++++ Available data ++++

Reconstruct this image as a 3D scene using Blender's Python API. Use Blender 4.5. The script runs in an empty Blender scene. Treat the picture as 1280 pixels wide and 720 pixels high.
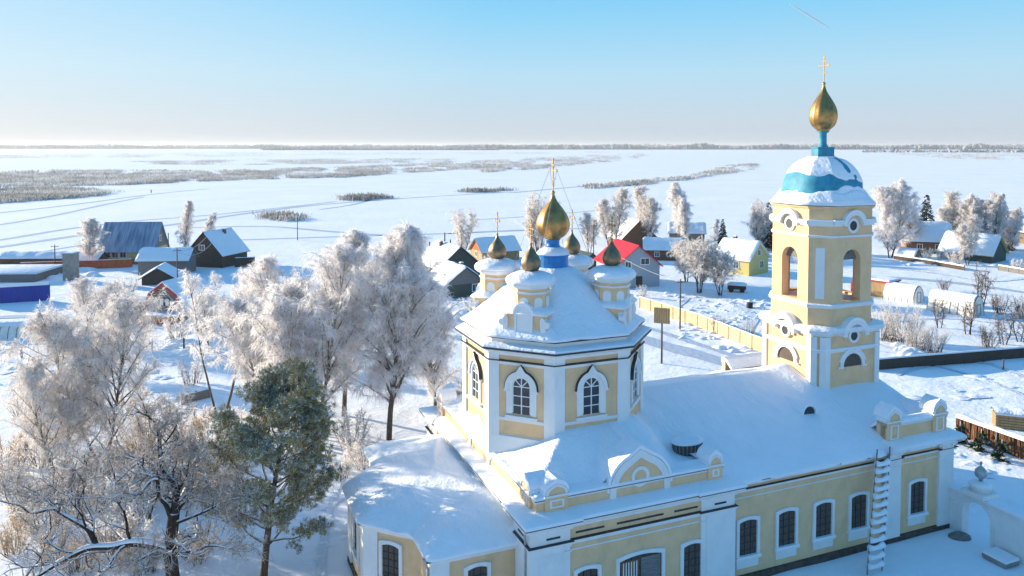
import bpy, bmesh, math, random
import numpy as np
from mathutils import Vector, Matrix, noise as mnoise
PI = math.pi
S = bpy.context.scene
COL = S.collection
R = math.radians

# ---------------------------------------------------------------- materials
def new_mat(name):
    m = bpy.data.materials.new(name); m.use_nodes = True
    nt = m.node_tree; nt.nodes.clear()
    out = nt.nodes.new('ShaderNodeOutputMaterial')
    b = nt.nodes.new('ShaderNodeBsdfPrincipled')
    nt.links.new(b.outputs['BSDF'], out.inputs['Surface'])
    return m, nt, b, out

def nz(nt, scale, detail=4.0, rough=.55, coord='Object', stretch=None):
    tc = nt.nodes.new('ShaderNodeTexCoord')
    n = nt.nodes.new('ShaderNodeTexNoise')
    n.inputs['Scale'].default_value = scale
    n.inputs['Detail'].default_value = detail
    n.inputs['Roughness'].default_value = rough
    if stretch:
        mp = nt.nodes.new('ShaderNodeMapping'); mp.inputs['Scale'].default_value = stretch
        nt.links.new(tc.outputs[coord], mp.inputs['Vector'])
        nt.links.new(mp.outputs['Vector'], n.inputs['Vector'])
    else:
        nt.links.new(tc.outputs[coord], n.inputs['Vector'])
    return n

def ramp(nt, src, stops):
    r = nt.nodes.new('ShaderNodeValToRGB')
    e = r.color_ramp.elements
    while len(e) < len(stops): e.new(.5)
    for k, (p, c) in enumerate(stops):
        e[k].position = p; e[k].color = (*c, 1) if len(c) == 3 else c
    nt.links.new(src, r.inputs['Fac'])
    return r

def bump(nt, b, src, strength, dist):
    bp = nt.nodes.new('ShaderNodeBump')
    bp.inputs['Strength'].default_value = strength
    bp.inputs['Distance'].default_value = dist
    nt.links.new(src, bp.inputs['Height'])
    nt.links.new(bp.outputs['Normal'], b.inputs['Normal'])
    return bp

def simple(name, c1, c2=None, scale=3., rough=.75, metal=0., bmp=None, stretch=None, spec=.3, coord='Object'):
    m, nt, b, out = new_mat(name)
    b.inputs['Roughness'].default_value = rough
    b.inputs['Metallic'].default_value = metal
    b.inputs['Specular IOR Level'].default_value = spec
    if c2 is None:
        c2 = tuple(x*.82 for x in c1)
    n = nz(nt, scale, stretch=stretch, coord=coord)
    r = ramp(nt, n.outputs['Fac'], [(.32, c2), (.62, c1)])
    nt.links.new(r.outputs['Color'], b.inputs['Base Color'])
    if bmp:
        n2 = nz(nt, bmp[0], stretch=stretch, coord=coord)
        bump(nt, b, n2.outputs['Fac'], bmp[1], bmp[2])
    return m

def snow_mat(name, c=(.84, .87, .91), bs=(1.2, 9.), st=.5, dist=.08):
    m, nt, b, out = new_mat(name)
    b.inputs['Roughness'].default_value = .65
    b.inputs['Specular IOR Level'].default_value = .25
    n = nz(nt, .7, 3)
    r = ramp(nt, n.outputs['Fac'], [(.3, tuple(x*.96 for x in c)), (.7, c)])
    nt.links.new(r.outputs['Color'], b.inputs['Base Color'])
    a = nz(nt, bs[0], 4, .6, stretch=(1., .45, 1.)); d = nz(nt, bs[1], 4)
    ad = nt.nodes.new('ShaderNodeMath'); ad.operation = 'MULTIPLY_ADD'
    ad.inputs[1].default_value = .22
    nt.links.new(d.outputs['Fac'], ad.inputs[0]); nt.links.new(a.outputs['Fac'], ad.inputs[2])
    bump(nt, b, ad.outputs[0], st, dist)
    return m

def snow_topped(name, c1, c2, scale, thresh=.45, snowc=(.82, .85, .9), rough=.85, stretch=None, nstr=.5):
    """bark, boards, needles ... with snow lying where the surface faces up"""
    m, nt, b, out = new_mat(name)
    b.inputs['Roughness'].default_value = rough
    b.inputs['Specular IOR Level'].default_value = .15
    n = nz(nt, scale, stretch=stretch)
    r = ramp(nt, n.outputs['Fac'], [(.3, c2), (.65, c1)])
    g = nt.nodes.new('ShaderNodeNewGeometry')
    sx = nt.nodes.new('ShaderNodeSeparateXYZ')
    nt.links.new(g.outputs['Normal'], sx.inputs[0])
    n2 = nz(nt, 2.3, 4)
    ma = nt.nodes.new('ShaderNodeMath'); ma.operation = 'MULTIPLY_ADD'
    ma.inputs[1].default_value = nstr
    nt.links.new(n2.outputs['Fac'], ma.inputs[0]); nt.links.new(sx.outputs['Z'], ma.inputs[2])
    mr = nt.nodes.new('ShaderNodeMapRange')
    mr.inputs['From Min'].default_value = thresh + nstr*.5 - .06
    mr.inputs['From Max'].default_value = thresh + nstr*.5 + .06
    nt.links.new(ma.outputs[0], mr.inputs['Value'])
    mx = nt.nodes.new('ShaderNodeMix'); mx.data_type = 'RGBA'
    nt.links.new(mr.outputs['Result'], mx.inputs['Factor'])
    nt.links.new(r.outputs['Color'], mx.inputs['A'])
    mx.inputs['B'].default_value = (*snowc, 1)
    nt.links.new(mx.outputs['Result'], b.inputs['Base Color'])
    return m

def plaster(name, c1, c2, stain):
    """limewashed plaster: blotches, rain streaks and a few patches of wear"""
    m, nt, b, out = new_mat(name)
    b.inputs['Roughness'].default_value = .88; b.inputs['Specular IOR Level'].default_value = .2
    n = nz(nt, 1.1, 5, .62); r = ramp(nt, n.outputs['Fac'], [(.30, c2), (.62, c1)])
    st = nz(nt, 1.1, 6, .7, stretch=(1., 1., .55)); sr = ramp(nt, st.outputs['Fac'], [(.50, (0,0,0)), (.72, (.6,.6,.6))])
    pt = nz(nt, 3.4, 6, .7); pr = ramp(nt, pt.outputs['Fac'], [(.66, (0,0,0)), (.70, (.5,.5,.5))])
    ad = nt.nodes.new('ShaderNodeMath'); ad.operation = 'MAXIMUM'
    nt.links.new(sr.outputs['Color'], ad.inputs[0]); nt.links.new(pr.outputs['Color'], ad.inputs[1])
    mx = nt.nodes.new('ShaderNodeMix'); mx.data_type = 'RGBA'
    nt.links.new(ad.outputs[0], mx.inputs['Factor']); nt.links.new(r.outputs['Color'], mx.inputs['A']); mx.inputs['B'].default_value = (*stain, 1)
    nt.links.new(mx.outputs['Result'], b.inputs['Base Color'])
    g = nz(nt, 16, 4); bump(nt, b, g.outputs['Fac'], .3, .02)
    return m

def frost_mat(name, c1, c2, c3, scale=.9, trans=.35):
    """hoar-frosted twigs: pale, a little of the light passes through"""
    m, nt, b, out = new_mat(name)
    b.inputs['Roughness'].default_value = .9
    b.inputs['Specular IOR Level'].default_value = .1
    n = nz(nt, scale, 5, .7)
    r = ramp(nt, n.outputs['Fac'], [(.33, c3), (.5, c2), (.66, c1)])
    nt.links.new(r.outputs['Color'], b.inputs['Base Color'])
    t = nt.nodes.new('ShaderNodeBsdfTranslucent')
    nt.links.new(r.outputs['Color'], t.inputs['Color'])
    mx = nt.nodes.new('ShaderNodeMixShader'); mx.inputs[0].default_value = trans
    nt.links.new(b.outputs[0], mx.inputs[1]); nt.links.new(t.outputs[0], mx.inputs[2])
    nt.links.new(mx.outputs[0], out.inputs['Surface'])
    return m

MAT = {}
MAT['snow'] = snow_mat('snow')
MAT['snow_roof'] = snow_mat('snow_on_roof', bs=(.9, 5.), st=.75, dist=.26)
MAT['yellow'] = plaster('yellow_plaster', (.82, .555, .325), (.74, .485, .265), (.56, .415, .25))
MAT['white'] = plaster('white_plaster', (.80, .80, .78), (.75, .75, .74), (.64, .64, .635))
MAT['dark_metal'] = simple('dark_flashing', (.05, .065, .07), (.03, .035, .04), 5, .5, .2)
MAT['shutter'] = simple('weathered_dark_boards', (.115, .095, .08), (.05, .042, .037), 4, .7, stretch=(6, 6, .6))
MAT['bars'] = simple('iron_bars', (.03, .028, .027), None, 5, .6)
MAT['glass'] = simple('dark_glass', (.03, .04, .05), (.015, .02, .028), 1.5, .12, 0, spec=.6)
MAT['gold'] = simple('old_gold_leaf', (.52, .30, .105), (.29, .18, .08), 2.6, .38, 1., bmp=(9., .15, .03))
MAT['gold_dull'] = simple('tarnished_gold', (.32, .235, .135), (.18, .14, .095), 3.2, .42, 1., bmp=(9., .15, .03))
MAT['gold_cross'] = simple('gilded_cross', (.46, .28, .09), (.34, .2, .06), 4., .6, .0)
MAT['teal'] = simple('teal_sheet_metal', (.045, .30, .42), (.03, .20, .31), 2., .62, .0)
MAT['blue'] = simple('blue_sheet_metal', (.02, .22, .56), (.015, .16, .42), 2., .4, .1)
MAT['stone'] = simple('brown_plinth', (.10, .08, .065), (.05, .042, .036), 3, .9)
MAT['pipe'] = simple('galvanised_pipe', (.42, .46, .46), (.30, .33, .34), 3, .4, .6)
MAT['bronze'] = simple('bronze', (.10, .075, .04), None, 3, .45, .8)
MAT['wood_dark'] = simple('dark_log_wall', (.085, .07, .055), (.045, .037, .03), 3, .85, stretch=(.5, .5, 8), bmp=(5, .4, .05))
MAT['wood_brown'] = simple('brown_boards', (.20, .105, .06), (.12, .06, .04), 3, .8, stretch=(6, 6, .4))
MAT['wood_orange'] = simple('orange_boards', (.55, .13, .04), (.40, .09, .03), 3, .8, stretch=(5, 5, .5))
MAT['wood_tan'] = simple('tan_boards', (.42, .29, .15), (.30, .20, .10), 2.5, .8, stretch=(5, 5, .4))
MAT['wood_grey'] = simple('grey_weathered_boards', (.22, .21, .20), (.13, .125, .12), 3, .85, stretch=(1, 1, 7))
MAT['siding'] = simple('pale_blue_grey_siding', (.36, .42, .47), (.29, .34, .39), 3, .7, stretch=(.6, .6, 9))
MAT['green_wall'] = simple('dark_green_boards', (.075, .10, .085), (.05, .065, .058), 3, .8, stretch=(.7, .7, 8))
MAT['yellow_wall'] = simple('yellow_painted_boards', (.62, .53, .20), (.50, .42, .16), 2, .8, stretch=(.7, .7, 8))
MAT['pale_yellow'] = simple('pale_yellow_wall', (.55, .47, .26), (.44, .37, .2), 2, .8)
MAT['red_roof'] = simple('red_sheet_roof', (.62, .022, .04), (.48, .016, .03), 2, .45, .1)
MAT['roof_blue'] = simple('frosted_blue_grey_roof', (.30, .40, .52), (.11, .16, .25), .8, .5, .1, stretch=(2.2, .3, .3))
MAT['purple'] = simple('purple_sheet', (.20, .055, .25), (.14, .04, .18), 2, .5)
MAT['red_trim'] = simple('red_trim', (.50, .06, .05), None, 2, .6)
MAT['blue_fence'] = simple('deep_blue_sheet_fence', (.02, .055, .34), (.014, .04, .25), 2, .5, stretch=(6, 6, .3))
MAT['orange_fence'] = simple('orange_sheet_fence', (.62, .13, .05), (.48, .09, .03), 2, .6)
MAT['concrete'] = simple('concrete', (.33, .30, .27), (.22, .20, .18), 1.4, .9, bmp=(6, .3, .03))
MAT['film'] = simple('greenhouse_film', (.80, .79, .74), (.66, .64, .58), 1.3, .4)
MAT['fence_beige'] = simple('beige_concrete_fence', (.56, .46, .30), (.46, .37, .24), 1.6, .85)
MAT['post_wood'] = simple('pole_wood', (.13, .10, .075), (.08, .06, .045), 4, .85, stretch=(6, 6, .5))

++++

Required work -
Every line from the top of the material above through the line with "return m, nt, b, out" should be duplicated exactly, please; leave out the pictures.

Result of this task -
Reconstruct this image as a 3D scene using Blender's Python API. Use Blender 4.5. The script runs in an empty Blender scene. Treat the picture as 1280 pixels wide and 720 pixels high.
import bpy, bmesh, math, random
import numpy as np
from mathutils import Vector, Matrix, noise as mnoise
PI = math.pi
S = bpy.context.scene
COL = S.collection
R = math.radians

# ---------------------------------------------------------------- materials
def new_mat(name):
    m = bpy.data.materials.new(name); m.use_nodes = True
    nt = m.node_tree; nt.nodes.clear()
    out = nt.nodes.new('ShaderNodeOutputMaterial')
    b = nt.nodes.new('ShaderNodeBsdfPrincipled')
    nt.links.new(b.outputs['BSDF'], out.inputs['Surface'])
    return m, nt, b, out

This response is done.